A decade ago, Bitcoin’s developer—a mysterious figure (or group) known as Satoshi Nakamoto—sought to create an anonymous medium of exchange that could be used securely over the internet, impervious to easy duplication or being counterfeited. The solution it came up with was blockchain, which combines digital encryption with distributed-network technology to provide a means of exchange that needs no central authority, such as a government or bank, to facilitate and support the transfer of value.

Hashing It Out

Blockchain is what’s known as “distributed ledger technology.” Regarding Bitcoin, for example, it’s a series of digital records that together form an unbreakable string of financial transactions.

Successive transactions are linked using a cryptographic function called a “hash,” which takes input data of a given nature and creates unique output data from it.
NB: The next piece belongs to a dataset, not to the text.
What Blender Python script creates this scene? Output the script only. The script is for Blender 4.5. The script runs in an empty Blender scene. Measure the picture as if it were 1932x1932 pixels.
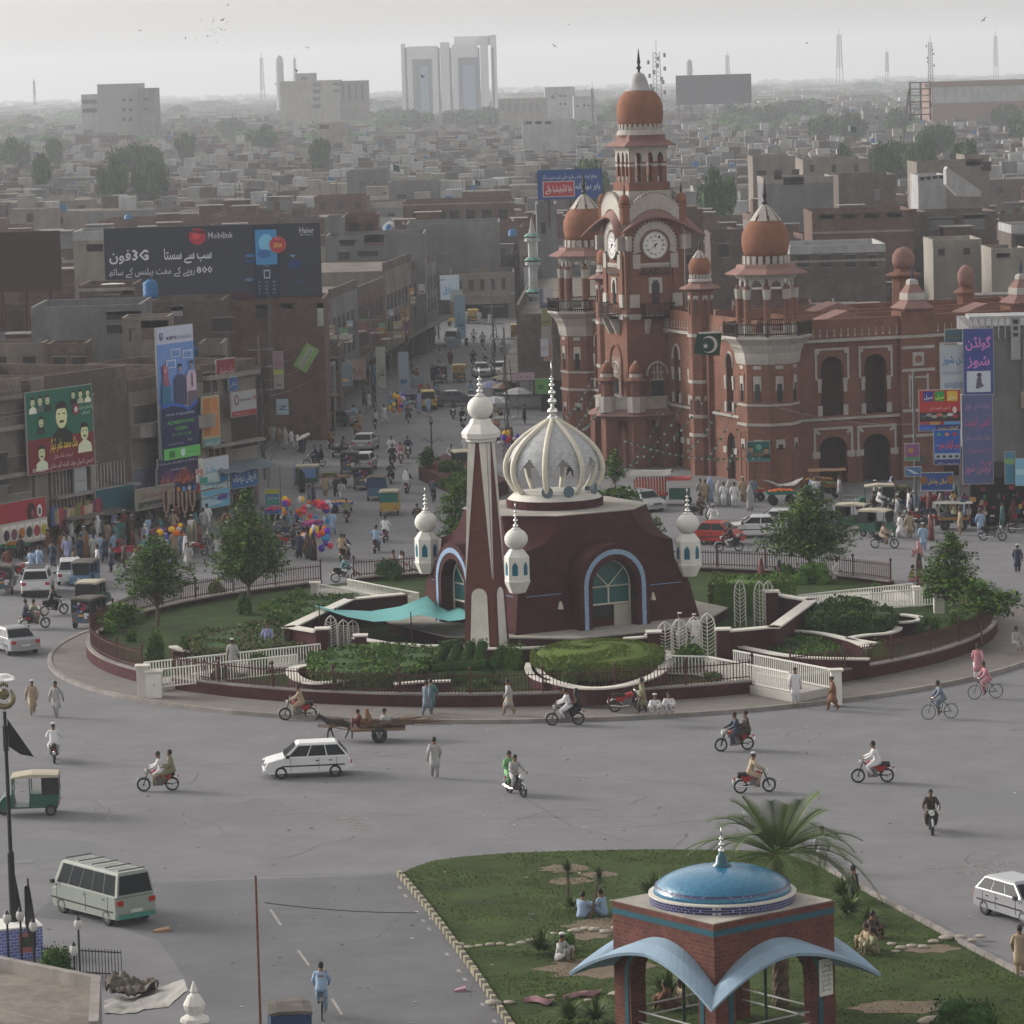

For Bitcoin, the hash function will accept input data of any length of numbers relating to each transaction but generate an output of fixed length. Each transaction in the chain is represented by a digital record (a “block”) that includes transaction data and a time stamp.

In addition, each block contains a cryptographic hash of the previous block in the chain. This fixed-output summary can then be compared to prior outputs in related transactions to detect whether the input has been altered. With Bitcoin, then, an input resulting in a new and different hash value output might indicate an unauthorized transaction in the input data, or an attempted counterfeit.

Strength in Numbers

The integrity of the Bitcoin blockchain is bolstered by the proliferation of copies of the entire ledger across a network of dedicated nodes, and the requirement of consensus among these nodes for acceptance of additions to the chain—security features that make it difficult and costly to alter it.

Blockchain is not without drawbacks. As implemented in Bitcoin, the process consumes enormous amounts of computing power, which has widely documented knock-on environmental consequences. Encryption consumes another precious commodity—time—which limits the speed at which new transactions become valid—Bitcoin’s blockchain is by definition open and public, necessitating the participation of self-appointed volunteers—known as Bitcoin miners—who provide the nodes and computing power needed to operate the system. What’s more, the Bitcoin blockchain has not yet been fully vetted by the kind of widespread use that would reveal potential significant systemic vulnerabilities.

Secure, Reliable Recordkeeping

Increasing numbers of mainstream professions outside the opaque realm of cryptocurrencies are beginning to recognize blockchain’s potential for secure, reliable recordkeeping: real estate, personal property, chain-of-custody provenance for documents or works of art, notarization and enforcement of escrow agreements, and more. Property sales and transfers might henceforth be embodied in a blockchain ledger, potentially lowering governments’ cost of maintaining public land records.

Pilot projects of this nature have been launched by governments in the U.S. and abroad. The government of Estonia, for example, has implemented a blockchain solution for storing and processing citizens’ health records.

Another promising area: cross-border and supply-chain transactions. Ideally, blockchain would enable all parties in a string of transactions to verify the performance and payment information provided by all manner of remote parties.

Piece by Piece: Blockchain and the Law

Blockchain may well offer disruptive legal-practice solutions, too. On the litigation side, blockchain systems are being proposed to improve the reliability of information related to service of a summons or subpoena. One proposed implementation: A smartphone app reports GPS coordinates and a time stamp to verify the time and location of service attempts.

It’s also being promoted as a way to structure “smart business contracts”—those in which the obligations of a transaction can be embodied in a blockchain record and structured so that specific events automatically trigger the parties’ performance and payment obligations. IBM currently offers a platform for drafting and executing smart contracts, as do a number of startups.

It seems unlikely that smart contracts will replace transactional attorneys anytime soon, but lawyers need to get familiar with the technology and conversant in smart-contract structures as the use of blockchain on contracting proliferates. Indeed, getting well acquainted with all aspects of blockchain technology is becoming a necessary component of any forward-looking lawyer’s tool kit.